Il y a ces finales au suspense à couper le souffle. Mikhail Aleshin qui chipe le titre à Daniel Ricciardo en le dépassant dans l'avant-dernier tour de la saison 2010, à Barcelone. Les coéquipiers Jean-Éric Vergne et Robert Wickens qui s'accrochent au premier virage de la dernière course, sur le même tracé : le Canadien est contraint à l'abandon, ce qui donne une opportunité en or au Français d'être sacré s'il finit dans le top 5, mais ce dernier est ensuite percuté par Fairuz Fauzy. Jules Bianchi qui signe un superbe dépassement sur son rival Robin Frijns, là aussi au premier virage du Circuit de Catalunya, avant que le Néerlandais ne l'éjecte dans les graviers au freinage suivant. Frijns est pénalisé, mais l'abandon de Bianchi lui suffit pour être titré. Sans oublier cet étonnant retournement de situation en 2016, où Tom Dillmann exécute parfaitement une stratégie audacieuse pour remonter jusqu'à la première place et être couronné face à Louis Delétraz.

Bataille entre Daniel Ricciardo et Jean-Eric Vergne
Daniel Ricciardo et Jean-Éric Vergne au coude-à-coude

Je retiens également des performances individuelles. Précisément lors de la course où Bianchi et Frijns s'accrochent, c'est un étincelant António Félix da Costa qui s'impose avec 28 secondes d'avance. L'année suivante, Nico Müller impressionne encore davantage avec un écart similaire à son avantage au Hungaroring, mais sous la pluie. Les exemples sont nombreux.
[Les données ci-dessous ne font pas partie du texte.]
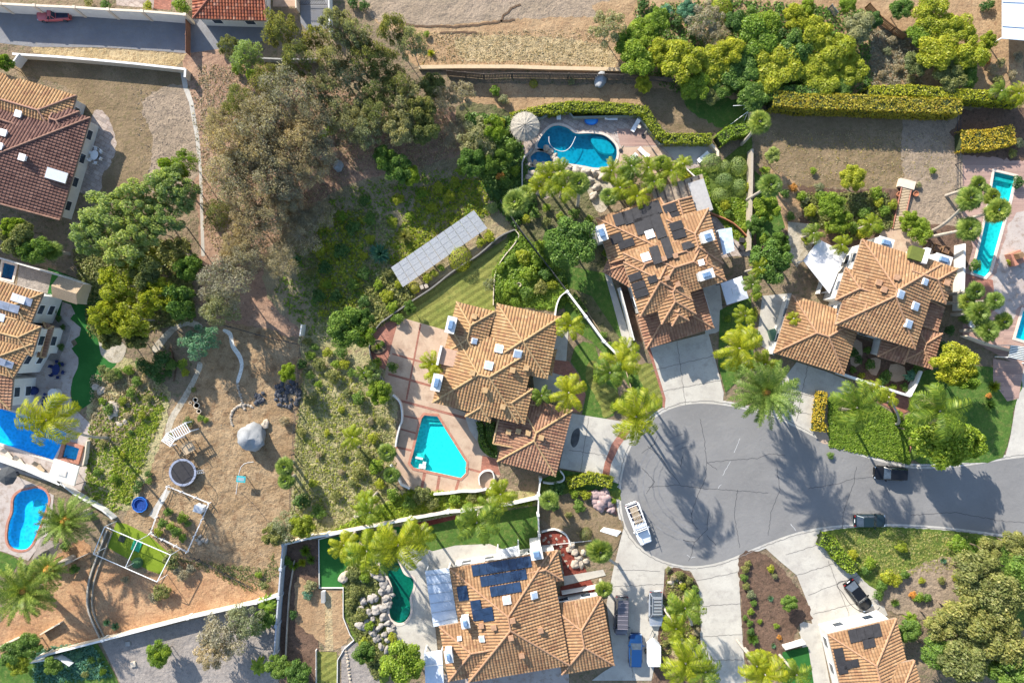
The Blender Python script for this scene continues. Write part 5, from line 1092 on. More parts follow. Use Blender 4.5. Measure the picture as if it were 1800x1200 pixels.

Belle voiture, la Dallara T12 utilisée depuis 2012 était très appréciée, tandis que le comportement de sa devancière, la T08, ne faisait pas l'unanimité. La T12 aura connu un beau cycle de vie, et avec ses 530 ch et son appui aéro sans direction assistée, Kevin Magnussen la trouvait même plus difficile à piloter qu'une F1 ! Une monoplace formatrice, en somme.

Chacun gardera ses propres souvenirs de la F3.5. Les miens seront en tout cas ceux d'un paddock accueillant, où il faisait bon travailler, avec l'opportunité de remarquer des futurs grands du sport automobile avant qu'ils ne soient sous le feu des projecteurs. L'extinction de la Formule V8 3.5 était inéluctable, mais la discipline aura laissé sa marque.